Do ponto de vista do emprego, a última variável a reagir na retomada, Donato acredita que as contratações formais devem crescer, mas não serão tão relevantes. Isso porque o movimento será gradual e deve ocorrer em paralelo com o crescimento da informalidade.

Ex-bombeiro e ex-cabeleireira

A menos de 20 metros de distância na rua 25 de Março, no centro da capital paulista, dois ambulantes revelam facetas diferentes da informalidade.

O ex-bombeiro civil Vinícius Silva Pereira, de 23 anos, está há cinco anos na informalidade por opção. “Pedi demissão e vim para a informalidade porque é melhor.”

Como bombeiro civil, ele ganhava R$ 2,8 mil por mês e trabalhava dia sim, dia não. Como ambulante, hoje trabalha seis dias por semana, e, dependendo do mês, tira entre R$ 3 mil e R$ 4,5 mil com a venda de mercadorias da época. Na semana passada, por exemplo, vendia pen drive.

Já a ambulante M.S., de 35 anos, há dois acabou indo para informalidade por falta de opção. Cabeleireira, ela tinha um ponto alugado, onde atendia às clientes. “Mas tudo ficou muito caro, o aluguel, os produtos, e o movimento caiu muito.” Por isso, ela conta que resolveu fechar o salão e trabalhar em casa, mas não teve retorno financeiro. A saída para a ex-cabeleireira foi seguir a trajetória do marido que virou ambulante depois de perder o emprego como ajudante de pedreiro.

No começo, M.S. vendia água. Mas como é uma mercadoria pesada para ela, caso precise correr da fiscalização, acabou vendendo itens mais leves. “O que eu tenho aqui é uma mini Pagé”, diz ela, fazendo alusão à Galeria Pagé, que reúne lojas de eletrônicos, também na rua 25 de Março.

Trabalhando como ambulantes, ela e o marido tiram entre R$ 5 mil e R$ 7 mil líquidos por mês. Quando era cabeleireira e pagava impostos e o marido tinha carteira assinada, a renda do casal, que tem dois filhos, era um pouco menor. “Gostaria de voltar para a formalidade e ter a minha própria empresa”, diz a ex-cabeleireira. Ela conta que o marido também gostaria de voltar a ter carteira assinada.

Para o economista Fernando de Holanda Barbosa Filho, pesquisador da FGV/Ibre, o ex-bombeiro e a ex-cabeleireira mostram os dois fatores que impulsionam a economia informal: questões conjunturais e estruturais.

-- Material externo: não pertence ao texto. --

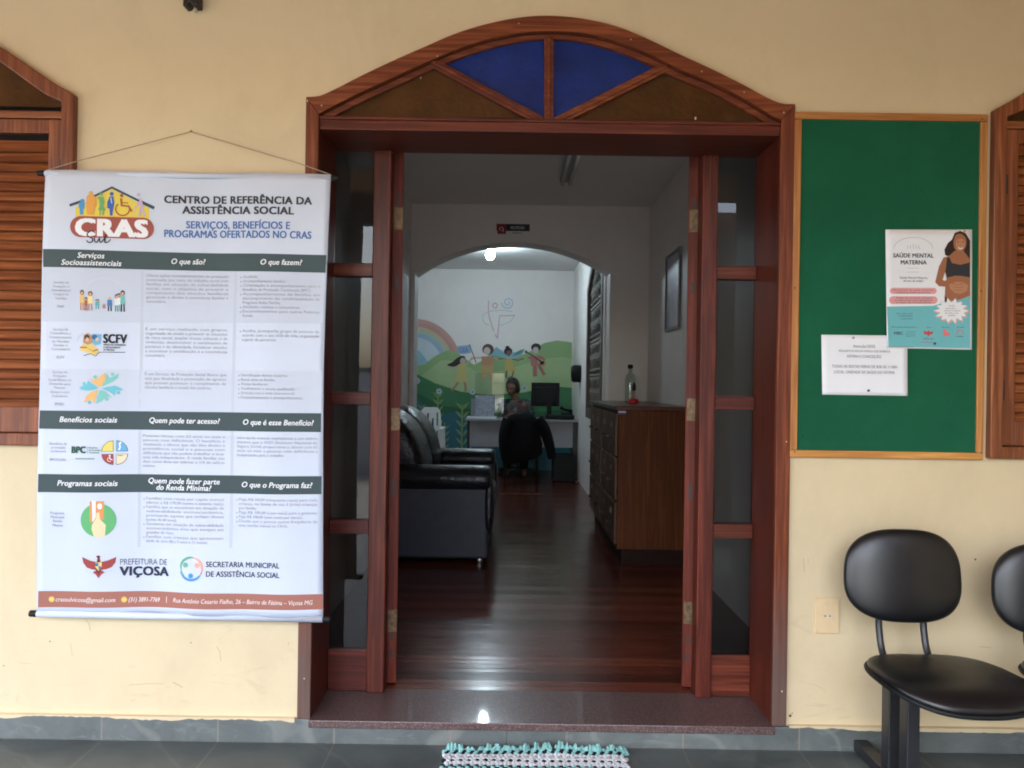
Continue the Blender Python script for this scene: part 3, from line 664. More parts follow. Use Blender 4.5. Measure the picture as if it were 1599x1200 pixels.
for k in range(5):
    zc = zb_ + 0.13 + k * 0.375
    if k: b.box(Xg - 0.008, Xg + 0.008, yw0 + 0.1, yw1 - 0.1, zc - 0.03, zc - 0.008)
    for j in range(5):
        yc = yw0 + 0.24 + j * 0.285
        for r_, cz, cy in ((0.075, 0.10, -0.06), (0.075, 0.10, 0.06), (0.075, 0.25, -0.06), (0.075, 0.25, 0.06), (0.04, 0.17, 0.0)):
            if zc + cz < zs_ + 0.2: b.tube([(Xg, yc + cy + r_ * math.cos(a / 8 * math.pi), zc + cz + r_ * math.sin(a / 8 * math.pi)) for a in range(15)], 0.009, 5)
        b.box(Xg - 0.006, Xg + 0.006, yc - 0.145, yc - 0.135, zc, min(zc + 0.34, zs_ + 0.2))
b.build('grille', plain('pale_grille_paint', lin(140, 136, 128), 0.5), t)

# ---- painted mural, part of its wall
Lc = {}
def paint(r, g, b_, k=0.74):
    m_ = (r + g + b_) / 3; r, g, b_ = int(r * 0.74 + m_ * 0.26 - 4), int(g * 0.74 + m_ * 0.26), int(b_ * 0.74 + m_ * 0.26 + 6)
    key = (r, g, b_)
    if key not in Lc: Lc[key] = plain('paint_%d_%d_%d' % key, tuple(c * k for c in lin(r, g, b_)[:3]) + (1,), 0.5, 0, 0.06, 3)
    return Lc[key]
def onmural(x, y, k=1): return P(x, y, YB - 0.0008 - 0.00035 * k)
b = MB()
for i, (r0, col) in enumerate(((74, (240, 170, 150)), (68, (236, 158, 140)), (62, (235, 205, 150)), (57, (190, 225, 190)), (52, (170, 205, 240)), (45, (225, 240, 245)))):
    flat(b, paint(*col), onmural, [(x, y) for x, y in arcpts(646, 572, r0, -175, 0, 30)] + [(646, 572)], 1 + i * 0.3)
flat(b, paint(150, 220, 230), onmural, [(600, 560), (640, 545), (655, 548), (668, 565), (668, 580), (600, 580)], 3)
flat(b, paint(140, 215, 225), onmural, [(745, 580), (757, 560), (775, 542), (790, 552), (806, 550), (820, 545), (800, 585)], 3)
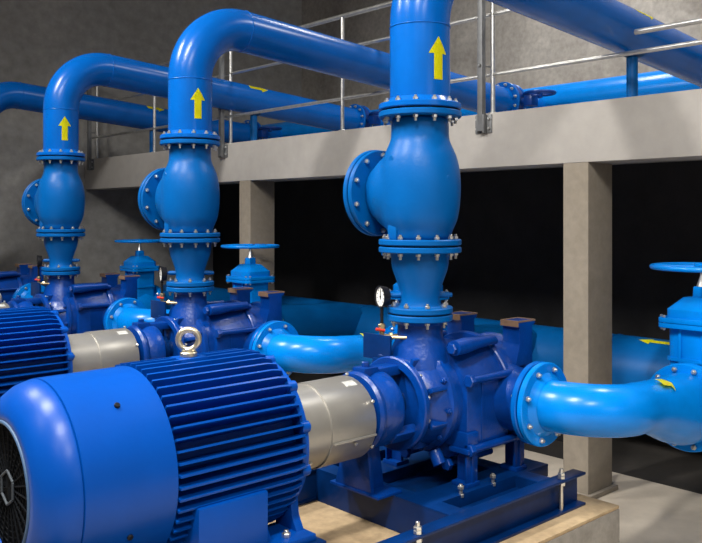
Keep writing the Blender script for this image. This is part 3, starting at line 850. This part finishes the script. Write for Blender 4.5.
for y in (-0.86, 2.895, 6.659):
    y *= KS
    bm = bmesh.new(); box(bm, BX, BX+0.325, y, y+0.205, FL, BB, 0.008); box(bm, BX-0.03, BX+0.36, y-0.03, y+0.24, FL, FL+0.035, 0.006); struct('concrete_column', bm, M['column'])

# ------------------------------------------------------------------ lights
def area(name, loc, target, sx, sy, power, col=(1, 0.97, 0.92), spread=180):
    L = bpy.data.lights.new(name, 'AREA'); L.shape = 'RECTANGLE'; L.size = sx; L.size_y = sy; L.energy = power; L.color = col; L.spread = math.radians(spread)
    o = bpy.data.objects.new(name, L); o.location = V(loc)
    o.rotation_mode = 'QUATERNION'; o.rotation_quaternion = (V(target)-V(loc)).to_track_quat('-Z', 'Y'); C.objects.link(o); return o
for y in (-2.0, 1.0, 4.0, 6.9):
    area('key_and_fill_light', (0.2, y, 3.75), (1.6, y, 0), 0.30, 1.5, 270, spread=130)
for y in (-1.0, 4.0):
    area('key_and_fill_light', (-3.2, y, 4.4), (-1.5, y, 0), 0.3, 1.5, 60, spread=140)  # unseen pair added as soft fill for the hall
area('key_and_fill_light', (6.9, 2.4, 4.6), (7.8, 3.0, 0), 0.3, 1.4, 190)  # unseen light added to brighten the back wall
area('key_and_fill_light', (6.9, 5.6, 4.6), (7.8, 5.4, 0), 0.3, 1.4, 90, spread=140)  # second unseen light added above the platform, weaker
area('cool_fill_light', (2.0, -5.2, 1.6), (3.4, 3.0, -0.3), 3.0, 1.8, 45, (0.92, 0.96, 1.0))  # unseen cool fill added behind the camera; the wall has no window
w = bpy.data.worlds.new('World'); bpy.context.scene.world = w; w.use_nodes = True
w.node_tree.nodes['Background'].inputs[0].default_value = (0.9, 0.95, 1.0, 1); w.node_tree.nodes['Background'].inputs[1].default_value = 0.25

# ------------------------------------------------------------------ camera
cam = bpy.data.cameras.new('camera'); co = bpy.data.objects.new('camera', cam); C.objects.link(co)
F = 820.0
cam.sensor_fit = 'HORIZONTAL'; cam.sensor_width = 36; cam.lens = 36*F/702
cam.shift_y = -(271.5-216)/702
co.rotation_euler = (PI/2, 0, -math.radians(42.48)); co.location = (0, 0, 0)
bpy.context.scene.camera = co

for o in bpy.data.objects:
    if o.parent is None: o.location.z += -FL
S = bpy.context.scene
S.view_settings.view_transform = 'Standard'; S.view_settings.look = 'None'; S.view_settings.gamma = 1; S.view_settings.use_curve_mapping = False
S.view_settings.exposure = -0.36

Pereira se tornou ambulante porque a economia formal é muito regulada, o que encarece as contratações para quem emprega e significa descontos elevados no holerite. Resultado: a renda líquida como informal é maior, o que faz com Pereira não desista da nova atividade.

Já a ex-cabeleireira foi empurrada para a informalidade por causa da crise. Com a retomada, ela deve voltar para formalidade, prevê o economista. As informações são do jornal O Estado de S. Paulo.